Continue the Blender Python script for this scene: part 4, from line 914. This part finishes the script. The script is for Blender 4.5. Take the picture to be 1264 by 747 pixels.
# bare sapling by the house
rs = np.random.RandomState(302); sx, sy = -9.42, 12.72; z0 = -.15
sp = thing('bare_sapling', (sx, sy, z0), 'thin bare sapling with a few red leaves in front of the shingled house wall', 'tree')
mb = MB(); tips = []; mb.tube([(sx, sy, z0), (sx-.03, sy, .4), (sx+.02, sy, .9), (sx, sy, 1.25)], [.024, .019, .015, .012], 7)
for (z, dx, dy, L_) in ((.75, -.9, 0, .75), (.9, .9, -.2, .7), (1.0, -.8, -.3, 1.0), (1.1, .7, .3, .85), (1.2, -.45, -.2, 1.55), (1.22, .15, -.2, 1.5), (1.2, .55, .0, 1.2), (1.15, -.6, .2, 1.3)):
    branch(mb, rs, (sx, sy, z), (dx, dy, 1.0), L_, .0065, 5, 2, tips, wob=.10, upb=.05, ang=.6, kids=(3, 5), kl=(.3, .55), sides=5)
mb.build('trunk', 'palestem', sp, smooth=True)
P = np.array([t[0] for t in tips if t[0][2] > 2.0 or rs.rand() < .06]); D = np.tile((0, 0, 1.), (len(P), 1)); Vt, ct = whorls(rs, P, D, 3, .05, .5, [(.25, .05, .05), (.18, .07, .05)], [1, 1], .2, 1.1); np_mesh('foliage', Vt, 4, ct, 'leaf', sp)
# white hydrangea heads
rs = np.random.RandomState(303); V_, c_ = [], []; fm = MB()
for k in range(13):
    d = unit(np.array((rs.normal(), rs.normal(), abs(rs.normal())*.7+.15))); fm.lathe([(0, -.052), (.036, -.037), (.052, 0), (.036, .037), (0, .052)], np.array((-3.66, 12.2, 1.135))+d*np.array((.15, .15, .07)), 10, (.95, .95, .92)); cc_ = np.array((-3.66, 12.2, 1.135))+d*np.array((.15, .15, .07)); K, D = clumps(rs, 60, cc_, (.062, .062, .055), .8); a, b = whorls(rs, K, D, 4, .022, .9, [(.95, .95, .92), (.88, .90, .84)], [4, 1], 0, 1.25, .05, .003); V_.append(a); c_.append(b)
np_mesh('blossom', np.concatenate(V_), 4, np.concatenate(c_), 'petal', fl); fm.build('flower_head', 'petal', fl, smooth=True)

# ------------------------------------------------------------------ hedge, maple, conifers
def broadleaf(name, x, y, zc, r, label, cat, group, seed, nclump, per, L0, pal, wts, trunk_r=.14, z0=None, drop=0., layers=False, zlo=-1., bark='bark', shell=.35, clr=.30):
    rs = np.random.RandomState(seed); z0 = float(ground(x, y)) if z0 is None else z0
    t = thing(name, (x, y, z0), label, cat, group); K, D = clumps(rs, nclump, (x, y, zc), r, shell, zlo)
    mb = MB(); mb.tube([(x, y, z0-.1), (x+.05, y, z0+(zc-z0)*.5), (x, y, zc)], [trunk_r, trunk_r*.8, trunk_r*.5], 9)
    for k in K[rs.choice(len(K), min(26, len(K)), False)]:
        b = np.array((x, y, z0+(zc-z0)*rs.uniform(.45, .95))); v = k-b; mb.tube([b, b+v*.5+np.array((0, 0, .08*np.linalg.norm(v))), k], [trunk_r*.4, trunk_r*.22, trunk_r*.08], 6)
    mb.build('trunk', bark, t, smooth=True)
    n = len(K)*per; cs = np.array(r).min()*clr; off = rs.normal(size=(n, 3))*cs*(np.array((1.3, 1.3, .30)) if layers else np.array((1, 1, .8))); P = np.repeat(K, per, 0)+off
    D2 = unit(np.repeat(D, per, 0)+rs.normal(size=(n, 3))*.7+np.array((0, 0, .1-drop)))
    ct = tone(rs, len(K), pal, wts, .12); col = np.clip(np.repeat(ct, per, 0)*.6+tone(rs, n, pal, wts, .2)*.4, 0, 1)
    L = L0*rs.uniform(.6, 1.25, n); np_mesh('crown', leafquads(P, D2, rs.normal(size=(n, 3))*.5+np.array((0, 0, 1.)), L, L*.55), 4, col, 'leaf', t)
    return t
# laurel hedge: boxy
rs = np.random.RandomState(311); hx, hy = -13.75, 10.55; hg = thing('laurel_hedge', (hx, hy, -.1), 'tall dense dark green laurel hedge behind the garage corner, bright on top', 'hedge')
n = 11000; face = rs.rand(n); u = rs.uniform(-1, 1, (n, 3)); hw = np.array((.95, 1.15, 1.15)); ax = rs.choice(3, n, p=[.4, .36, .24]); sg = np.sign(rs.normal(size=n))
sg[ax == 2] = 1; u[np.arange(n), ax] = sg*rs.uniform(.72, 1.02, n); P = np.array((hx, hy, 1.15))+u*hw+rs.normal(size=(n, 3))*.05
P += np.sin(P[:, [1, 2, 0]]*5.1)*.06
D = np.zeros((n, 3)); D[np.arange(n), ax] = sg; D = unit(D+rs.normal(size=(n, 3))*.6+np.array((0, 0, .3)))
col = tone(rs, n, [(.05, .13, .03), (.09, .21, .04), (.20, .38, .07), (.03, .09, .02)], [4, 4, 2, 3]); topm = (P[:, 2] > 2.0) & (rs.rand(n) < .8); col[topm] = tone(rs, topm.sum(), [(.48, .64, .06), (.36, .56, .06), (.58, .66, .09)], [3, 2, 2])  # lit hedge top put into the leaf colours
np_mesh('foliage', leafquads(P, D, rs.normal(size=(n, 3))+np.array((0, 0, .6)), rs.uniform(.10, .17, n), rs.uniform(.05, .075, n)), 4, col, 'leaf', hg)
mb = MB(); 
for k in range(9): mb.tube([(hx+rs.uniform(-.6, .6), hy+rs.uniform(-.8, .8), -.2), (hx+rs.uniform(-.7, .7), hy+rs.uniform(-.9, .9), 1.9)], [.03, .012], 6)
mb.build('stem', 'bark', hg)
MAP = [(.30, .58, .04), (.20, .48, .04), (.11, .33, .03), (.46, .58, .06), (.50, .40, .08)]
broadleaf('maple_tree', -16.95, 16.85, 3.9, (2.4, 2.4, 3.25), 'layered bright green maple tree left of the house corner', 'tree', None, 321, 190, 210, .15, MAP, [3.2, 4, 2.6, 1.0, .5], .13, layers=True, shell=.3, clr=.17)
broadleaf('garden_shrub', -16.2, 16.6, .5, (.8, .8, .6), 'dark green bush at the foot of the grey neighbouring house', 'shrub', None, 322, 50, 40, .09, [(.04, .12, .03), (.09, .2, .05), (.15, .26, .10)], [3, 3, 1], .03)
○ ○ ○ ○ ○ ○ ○
## What to produce
All of the lines above must be returned exactly.

## Answer for the task
Continue the Blender Python script for this scene: part 4, from line 914. This part finishes the script. The script is for Blender 4.5. Take the picture to be 1264 by 747 pixels.
# bare sapling by the house
rs = np.random.RandomState(302); sx, sy = -9.42, 12.72; z0 = -.15
sp = thing('bare_sapling', (sx, sy, z0), 'thin bare sapling with a few red leaves in front of the shingled house wall', 'tree')
mb = MB(); tips = []; mb.tube([(sx, sy, z0), (sx-.03, sy, .4), (sx+.02, sy, .9), (sx, sy, 1.25)], [.024, .019, .015, .012], 7)
for (z, dx, dy, L_) in ((.75, -.9, 0, .75), (.9, .9, -.2, .7), (1.0, -.8, -.3, 1.0), (1.1, .7, .3, .85), (1.2, -.45, -.2, 1.55), (1.22, .15, -.2, 1.5), (1.2, .55, .0, 1.2), (1.15, -.6, .2, 1.3)):
    branch(mb, rs, (sx, sy, z), (dx, dy, 1.0), L_, .0065, 5, 2, tips, wob=.10, upb=.05, ang=.6, kids=(3, 5), kl=(.3, .55), sides=5)
mb.build('trunk', 'palestem', sp, smooth=True)
P = np.array([t[0] for t in tips if t[0][2] > 2.0 or rs.rand() < .06]); D = np.tile((0, 0, 1.), (len(P), 1)); Vt, ct = whorls(rs, P, D, 3, .05, .5, [(.25, .05, .05), (.18, .07, .05)], [1, 1], .2, 1.1); np_mesh('foliage', Vt, 4, ct, 'leaf', sp)
# white hydrangea heads
rs = np.random.RandomState(303); V_, c_ = [], []; fm = MB()
for k in range(13):
    d = unit(np.array((rs.normal(), rs.normal(), abs(rs.normal())*.7+.15))); fm.lathe([(0, -.052), (.036, -.037), (.052, 0), (.036, .037), (0, .052)], np.array((-3.66, 12.2, 1.135))+d*np.array((.15, .15, .07)), 10, (.95, .95, .92)); cc_ = np.array((-3.66, 12.2, 1.135))+d*np.array((.15, .15, .07)); K, D = clumps(rs, 60, cc_, (.062, .062, .055), .8); a, b = whorls(rs, K, D, 4, .022, .9, [(.95, .95, .92), (.88, .90, .84)], [4, 1], 0, 1.25, .05, .003); V_.append(a); c_.append(b)
np_mesh('blossom', np.concatenate(V_), 4, np.concatenate(c_), 'petal', fl); fm.build('flower_head', 'petal', fl, smooth=True)

# ------------------------------------------------------------------ hedge, maple, conifers
def broadleaf(name, x, y, zc, r, label, cat, group, seed, nclump, per, L0, pal, wts, trunk_r=.14, z0=None, drop=0., layers=False, zlo=-1., bark='bark', shell=.35, clr=.30):
    rs = np.random.RandomState(seed); z0 = float(ground(x, y)) if z0 is None else z0
    t = thing(name, (x, y, z0), label, cat, group); K, D = clumps(rs, nclump, (x, y, zc), r, shell, zlo)
    mb = MB(); mb.tube([(x, y, z0-.1), (x+.05, y, z0+(zc-z0)*.5), (x, y, zc)], [trunk_r, trunk_r*.8, trunk_r*.5], 9)
    for k in K[rs.choice(len(K), min(26, len(K)), False)]:
        b = np.array((x, y, z0+(zc-z0)*rs.uniform(.45, .95))); v = k-b; mb.tube([b, b+v*.5+np.array((0, 0, .08*np.linalg.norm(v))), k], [trunk_r*.4, trunk_r*.22, trunk_r*.08], 6)
    mb.build('trunk', bark, t, smooth=True)
    n = len(K)*per; cs = np.array(r).min()*clr; off = rs.normal(size=(n, 3))*cs*(np.array((1.3, 1.3, .30)) if layers else np.array((1, 1, .8))); P = np.repeat(K, per, 0)+off
    D2 = unit(np.repeat(D, per, 0)+rs.normal(size=(n, 3))*.7+np.array((0, 0, .1-drop)))
    ct = tone(rs, len(K), pal, wts, .12); col = np.clip(np.repeat(ct, per, 0)*.6+tone(rs, n, pal, wts, .2)*.4, 0, 1)
    L = L0*rs.uniform(.6, 1.25, n); np_mesh('crown', leafquads(P, D2, rs.normal(size=(n, 3))*.5+np.array((0, 0, 1.)), L, L*.55), 4, col, 'leaf', t)
    return t
# laurel hedge: boxy
rs = np.random.RandomState(311); hx, hy = -13.75, 10.55; hg = thing('laurel_hedge', (hx, hy, -.1), 'tall dense dark green laurel hedge behind the garage corner, bright on top', 'hedge')
n = 11000; face = rs.rand(n); u = rs.uniform(-1, 1, (n, 3)); hw = np.array((.95, 1.15, 1.15)); ax = rs.choice(3, n, p=[.4, .36, .24]); sg = np.sign(rs.normal(size=n))
sg[ax == 2] = 1; u[np.arange(n), ax] = sg*rs.uniform(.72, 1.02, n); P = np.array((hx, hy, 1.15))+u*hw+rs.normal(size=(n, 3))*.05
P += np.sin(P[:, [1, 2, 0]]*5.1)*.06
D = np.zeros((n, 3)); D[np.arange(n), ax] = sg; D = unit(D+rs.normal(size=(n, 3))*.6+np.array((0, 0, .3)))
col = tone(rs, n, [(.05, .13, .03), (.09, .21, .04), (.20, .38, .07), (.03, .09, .02)], [4, 4, 2, 3]); topm = (P[:, 2] > 2.0) & (rs.rand(n) < .8); col[topm] = tone(rs, topm.sum(), [(.48, .64, .06), (.36, .56, .06), (.58, .66, .09)], [3, 2, 2])  # lit hedge top put into the leaf colours
np_mesh('foliage', leafquads(P, D, rs.normal(size=(n, 3))+np.array((0, 0, .6)), rs.uniform(.10, .17, n), rs.uniform(.05, .075, n)), 4, col, 'leaf', hg)
mb = MB(); 
for k in range(9): mb.tube([(hx+rs.uniform(-.6, .6), hy+rs.uniform(-.8, .8), -.2), (hx+rs.uniform(-.7, .7), hy+rs.uniform(-.9, .9), 1.9)], [.03, .012], 6)
mb.build('stem', 'bark', hg)
MAP = [(.30, .58, .04), (.20, .48, .04), (.11, .33, .03), (.46, .58, .06), (.50, .40, .08)]
broadleaf('maple_tree', -16.95, 16.85, 3.9, (2.4, 2.4, 3.25), 'layered bright green maple tree left of the house corner', 'tree', None, 321, 190, 210, .15, MAP, [3.2, 4, 2.6, 1.0, .5], .13, layers=True, shell=.3, clr=.17)
broadleaf('garden_shrub', -16.2, 16.6, .5, (.8, .8, .6), 'dark green bush at the foot of the grey neighbouring house', 'shrub', None, 322, 50, 40, .09, [(.04, .12, .03), (.09, .2, .05), (.15, .26, .10)], [3, 3, 1], .03)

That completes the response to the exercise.